**TASK DESCRIPTION:** Write out the material exactly, with the pictures left out.

--

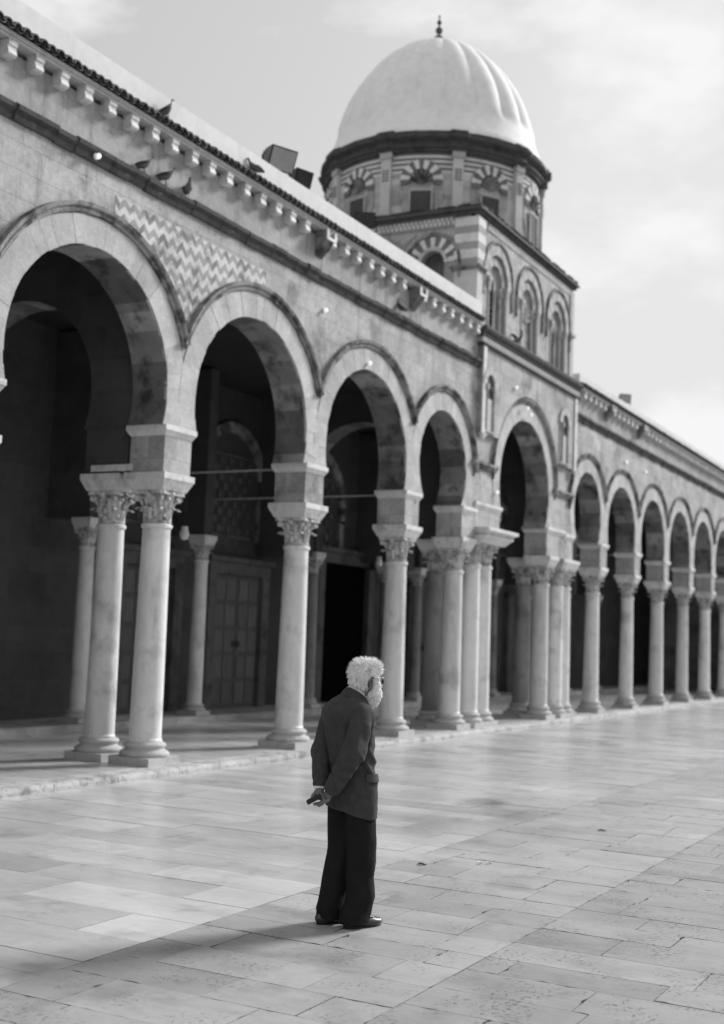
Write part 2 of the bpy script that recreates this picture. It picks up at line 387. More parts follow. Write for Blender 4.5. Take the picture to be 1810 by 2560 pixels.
for i, (xc, zc, R) in enumerate(arches):
    zl_ = LEDGE if i != 6 else 4.60
    a0 = -math.asin(min(.6, (zc-zl_)/R)) if zc-zl_ < R*.6 else -.64
    yv = YF-.012
    rr = ring(xc, zc, R+.002, R+.36 if i not in (5, 7) else R+.33, yv, YF+.03, -a0+math.pi, a0, 33 if R > 1.2 else 25, lambda k: rt_.uniform(.1, 1))
    fix(rr.build('voussoir_ring', W_VOUS, ARC))
    Rh = R+.37 if i not in (5, 7) else R+.36
    # angles where neighbouring hoods meet, or where the hood drops to the bracket moulding
    def endang(side):
        j = i+side
        if j < 0 or j >= len(arches): return math.pi*.0
        if {i, j} in ({5, 6}, {6, 7}): return None
        xc2, zc2, R2 = arches[j]; Rh2 = R2+(.37 if j not in (5, 7) else .36)
        best = None
        for s in range(0, 900):
            a = math.pi/2-s*.002
            x = xc+side*(Rh+.06)*math.cos(a); z = zc+(Rh+.06)*math.sin(a)
            if (x-xc2)**2+(z-zc2)**2 < (Rh2+.06)**2: return a
        return 0
    pr = HOODPROF
    aR = endang(1); aL = endang(-1); path = []
    if aL is None: path += [(xc-Rh, 5.36)]; aL = 0
    n = 48
    for s in range(n+1):
        a = (math.pi-aL)-(math.pi-aL-(aR or 0))*s/n; path.append((xc+Rh*math.cos(a), zc+Rh*math.sin(a)))
    if aR is None: path += [(xc+Rh, 5.36)]
    fix(sweep(path, pr).build('hood_moulding', W_HOOD, ARC, smooth=True, angle=35))
# short brackets that join the hoods beside the portal arch
for xa, xb in ((21.52+1.44, 25.9-1.91), (25.9+1.91, 30.37-1.45)):
    m = sweep([(xa-.12, 5.30), (xb+.12, 5.30)], [(0, YF+.02), (0, YF-.05), (.05, YF-.06), (.08, YF-.10), (.13, YF-.10), (.13, YF+.02)])
    fix(m.build('bracket_moulding', W_HOOD, ARC, smooth=True, angle=35))
# string course
for a, b in ((X_L, 23.08), (29.05, X_R)):
    m = MB(); n = int((b-a)/.33)
    prof = [(YF+.02, 7.31), (YF-.03, 7.31), (YF-.05, 7.35), (YF-.05, 7.39), (YF-.10, 7.42), (YF-.11, 7.47), (YF-.06, 7.50), (YF+.02, 7.50)]
    for i in range(n):
        x0 = a+(b-a)*i/n; x1 = a+(b-a)*(i+1)/n-.004; dz = rt_.uniform(-.010, .010); dy = rt_.uniform(-.018, .010)
        k = len(prof)
        m.add([(x, y+dy, z+dz) for x in (x0, x1) for y, z in prof], [(j, (j+1) % k, (j+1) % k+k, j+k) for j in range(k)]+[tuple(range(k))[::-1], tuple(range(k, 2*k))])
    fix(m.build('string_course', W_DARK, ARC))
# zigzag spandrel between the first two arches in view
zz = [(11.75, 7.05), (15.05, 7.07)]
p = [(15.05, 7.07), (11.62, 7.07), (11.62, 6.86+.02)]
Rq = 1.47+.50
a = math.acos((11.62-11.38)/Rq); aend = math.asin((5.66-4.86)/Rq)
for s in range(25): t = a+(aend-a)*s/24; p.append((11.38+Rq*math.cos(t), 4.86+Rq*math.sin(t)))
a2 = math.pi-aend; b2 = math.acos((15.05-14.93)/Rq)
for s in range(25): t = a2+(b2-a2)*s/24; p.append((14.93+Rq*math.cos(t), 4.86+Rq*math.sin(t)))
m = MB(); m.prism(p[::-1], 'xz', YF-.004, YF+.01); fix(m.build('zigzag_panel', W_CHEV, ARC))

# piers above the columns: block, ledge
def pier(x0, x1, y1=YB, zb=3.84, zl=4.45, steps=True):
    m = MB(); m.box(x0, x1, YF, y1, zb, min(zl-.14, LEDGE-.002))
    fix(m.build('pier_block', W_STONE, ARC))
    m = MB(); c = ((x0+x1)/2, (YF+y1)/2); hx = (x1-x0)/2; hy = (y1-YF)/2
    m.frus(c, hx+.005, hy+.005, hx+.045, hy+.045, zl-.14, zl-.07); m.frus(c, hx+.05, hy+.05, hx+.05, hy+.05, zl-.07, zl-.001)
    fix(m.build('impost_ledge', W_MARB, ARC))
for i, (a, b) in enumerate(blocks):
    if i in (6, 7):
        continue
    if i in (0, 14):
        m = MB(); m.box(a, b, YF, YB, 0.0, LEDGE); fix(m.build('end_pier', W_STONE, ARC)); continue
    pier(a, b)
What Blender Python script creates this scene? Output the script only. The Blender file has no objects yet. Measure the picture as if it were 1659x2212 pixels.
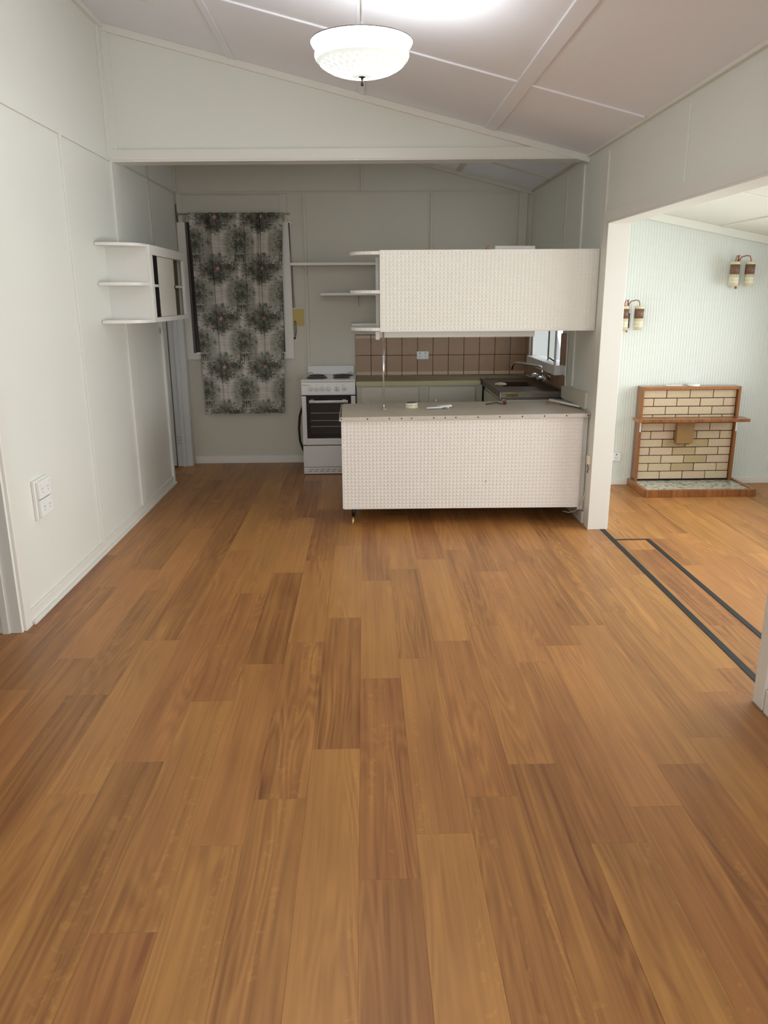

--

**SOLUTION TO THIS PROBLEM:**
Write part 2 of the bpy script that recreates this picture. It picks up at line 387. More parts follow. Write for Blender 4.5. Take the picture to be 1810 by 2560 pixels.
for i, (xc, zc, R) in enumerate(arches):
    zl_ = LEDGE if i != 6 else 4.60
    a0 = -math.asin(min(.6, (zc-zl_)/R)) if zc-zl_ < R*.6 else -.64
    yv = YF-.012
    rr = ring(xc, zc, R+.002, R+.36 if i not in (5, 7) else R+.33, yv, YF+.03, -a0+math.pi, a0, 33 if R > 1.2 else 25, lambda k: rt_.uniform(.1, 1))
    fix(rr.build('voussoir_ring', W_VOUS, ARC))
    Rh = R+.37 if i not in (5, 7) else R+.36
    # angles where neighbouring hoods meet, or where the hood drops to the bracket moulding
    def endang(side):
        j = i+side
        if j < 0 or j >= len(arches): return math.pi*.0
        if {i, j} in ({5, 6}, {6, 7}): return None
        xc2, zc2, R2 = arches[j]; Rh2 = R2+(.37 if j not in (5, 7) else .36)
        best = None
        for s in range(0, 900):
            a = math.pi/2-s*.002
            x = xc+side*(Rh+.06)*math.cos(a); z = zc+(Rh+.06)*math.sin(a)
            if (x-xc2)**2+(z-zc2)**2 < (Rh2+.06)**2: return a
        return 0
    pr = HOODPROF
    aR = endang(1); aL = endang(-1); path = []
    if aL is None: path += [(xc-Rh, 5.36)]; aL = 0
    n = 48
    for s in range(n+1):
        a = (math.pi-aL)-(math.pi-aL-(aR or 0))*s/n; path.append((xc+Rh*math.cos(a), zc+Rh*math.sin(a)))
    if aR is None: path += [(xc+Rh, 5.36)]
    fix(sweep(path, pr).build('hood_moulding', W_HOOD, ARC, smooth=True, angle=35))
# short brackets that join the hoods beside the portal arch
for xa, xb in ((21.52+1.44, 25.9-1.91), (25.9+1.91, 30.37-1.45)):
    m = sweep([(xa-.12, 5.30), (xb+.12, 5.30)], [(0, YF+.02), (0, YF-.05), (.05, YF-.06), (.08, YF-.10), (.13, YF-.10), (.13, YF+.02)])
    fix(m.build('bracket_moulding', W_HOOD, ARC, smooth=True, angle=35))
# string course
for a, b in ((X_L, 23.08), (29.05, X_R)):
    m = MB(); n = int((b-a)/.33)
    prof = [(YF+.02, 7.31), (YF-.03, 7.31), (YF-.05, 7.35), (YF-.05, 7.39), (YF-.10, 7.42), (YF-.11, 7.47), (YF-.06, 7.50), (YF+.02, 7.50)]
    for i in range(n):
        x0 = a+(b-a)*i/n; x1 = a+(b-a)*(i+1)/n-.004; dz = rt_.uniform(-.010, .010); dy = rt_.uniform(-.018, .010)
        k = len(prof)
        m.add([(x, y+dy, z+dz) for x in (x0, x1) for y, z in prof], [(j, (j+1) % k, (j+1) % k+k, j+k) for j in range(k)]+[tuple(range(k))[::-1], tuple(range(k, 2*k))])
    fix(m.build('string_course', W_DARK, ARC))
# zigzag spandrel between the first two arches in view
zz = [(11.75, 7.05), (15.05, 7.07)]
p = [(15.05, 7.07), (11.62, 7.07), (11.62, 6.86+.02)]
Rq = 1.47+.50
a = math.acos((11.62-11.38)/Rq); aend = math.asin((5.66-4.86)/Rq)
for s in range(25): t = a+(aend-a)*s/24; p.append((11.38+Rq*math.cos(t), 4.86+Rq*math.sin(t)))
a2 = math.pi-aend; b2 = math.acos((15.05-14.93)/Rq)
for s in range(25): t = a2+(b2-a2)*s/24; p.append((14.93+Rq*math.cos(t), 4.86+Rq*math.sin(t)))
m = MB(); m.prism(p[::-1], 'xz', YF-.004, YF+.01); fix(m.build('zigzag_panel', W_CHEV, ARC))

# piers above the columns: block, ledge
def pier(x0, x1, y1=YB, zb=3.84, zl=4.45, steps=True):
    m = MB(); m.box(x0, x1, YF, y1, zb, min(zl-.14, LEDGE-.002))
    fix(m.build('pier_block', W_STONE, ARC))
    m = MB(); c = ((x0+x1)/2, (YF+y1)/2); hx = (x1-x0)/2; hy = (y1-YF)/2
    m.frus(c, hx+.005, hy+.005, hx+.045, hy+.045, zl-.14, zl-.07); m.frus(c, hx+.05, hy+.05, hx+.05, hy+.05, zl-.07, zl-.001)
    fix(m.build('impost_ledge', W_MARB, ARC))
for i, (a, b) in enumerate(blocks):
    if i in (6, 7):
        continue
    if i in (0, 14):
        m = MB(); m.box(a, b, YF, YB, 0.0, LEDGE); fix(m.build('end_pier', W_STONE, ARC)); continue
    pier(a, b)
What Blender Python script creates this scene? Output the script only. The Blender file has no objects yet. Measure the picture as if it were 1659x2212 pixels.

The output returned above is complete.